In contrast to this solemnity, the funeral was amazing. Every pew was packed, and all kinds of people were there, from former teachers to former farmers to Redding police chiefs, past and present. In front of me was proof of how much this woman had affected this town, and I was crying before the minister even started. When he did, his presentation was fair and sweet, a mixture of adoring and real. He did a little prayer in French, and I strained to follow along. Led by my aunts, there was singing, a lot of it, as would have been my grandmother’s want. At one point, the women joked that they had originally wanted to make the entire funeral a series of hymns, and I believe it. Strong singing is something the Klasseens hold dear.

Then there were the remembrances. A microphone was passed around and my aunts talked, their words a mixture of grief, pride and humor. Aunt Joanna did a pitch-perfect impersonation of Grandma chiding Grandpa, and crowd’s laughter was seasoned with personal experience. Then some other people spoke, people I didn’t know. And then, instinctually, I knew it was my turn. I hadn’t really planned on it and didn’t know what to say, but I stood up and grabbed the mic and looked out over the very full church. Soon, a hand belonging to an elderly lady I barely knew was touching my arm tenderly. This was because I wasn’t talking. I was just standing there, silently sobbing, unable to utter anything.

This pause was somewhere between 30 seconds and a year, depending upon your perspective. Eventually, something changed, though I don’t know what, and I was able to talk again. My words came out in fits first and quickly became smoother. I didn’t touch heavily on how much I regretted or how desperately I wished my relationship with my grandmother had been deeper. Instead, as I collected myself, I told the group how incredibly supportive she had been to me, her first grandchild. As this was all rolling out, I realized how true it really was. She had always been there for me, in her way.
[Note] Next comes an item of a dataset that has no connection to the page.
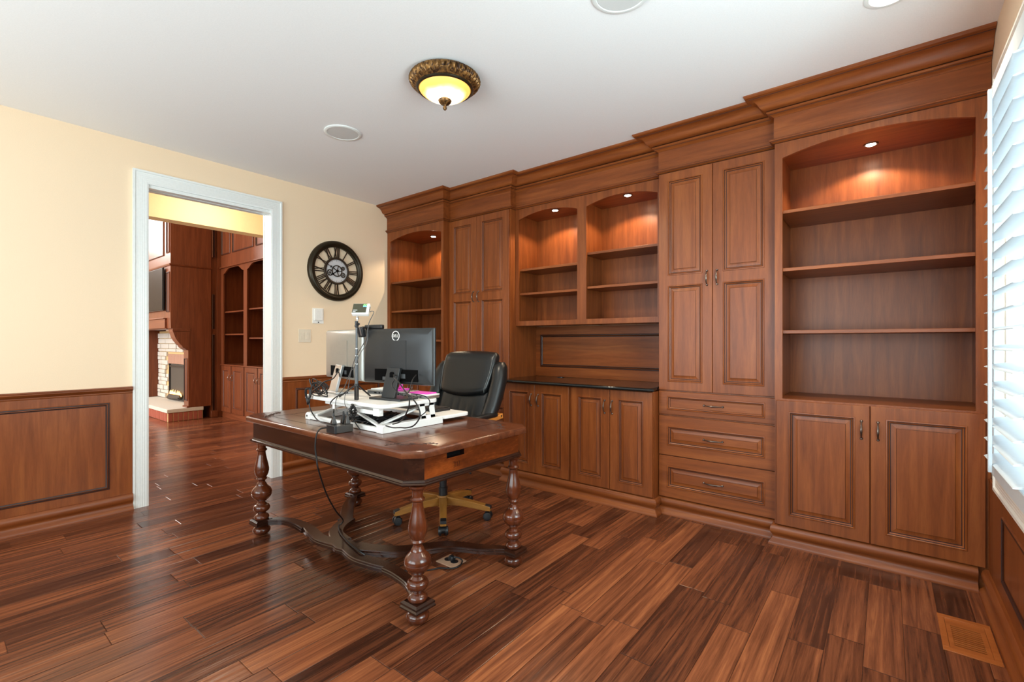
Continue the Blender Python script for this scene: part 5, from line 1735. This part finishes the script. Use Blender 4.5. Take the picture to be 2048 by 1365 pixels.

“I ended up working for newspapers in the middle of nowhere,” I told the crowd. “And instead of asking ‘Why are you doing that?’ — she would subscribe.”

That got a kind laugh. In my relief, I decided to only talk for another 30 seconds. In the wake of this, my father got on his feet and started crying as well. He praised the job my grandparents had done raising their kids and said through sobs that from the moment he met my mother, he knew he could trust her. I had no idea how all this was received by everyone at the time, but later, as the audience dined on finger foods together, I heard that people thought my father and I had brought a lot of heart to the ceremony. Strangers kept coming up to me and thanking me for my words. I felt like someone I hadn’t ever really felt like before, like my grandmother’s granddaughter. I have always felt a bit disconnected from my mother’s family, but there I was, one of them. And I was proud of it.

••••••••••

So now it’s a few months later, and I want that feeling back. I know that’s part of why I’m writing this. As I my trailer sits, settling into the soil of this friendly, out-the-way RV park, I worry that my sense of wonder and adventure is ebbing away, dissipating into all the traffic and people and cool neon signs of Austin. I can’t quite explain it, but something about being in California, in the presence of my family and my grandmother’s memory, was a reminder that it doesn’t have to be this way. Looking back, I feel this collective force giving me permission to take risks. It’s permission to be different, to not settle down, to make art. It’s permission get the hell out of Austin if I want. What’s surprising is how easily I forget these things sometimes.

OK, I’m  awake. Now all I need is a dream.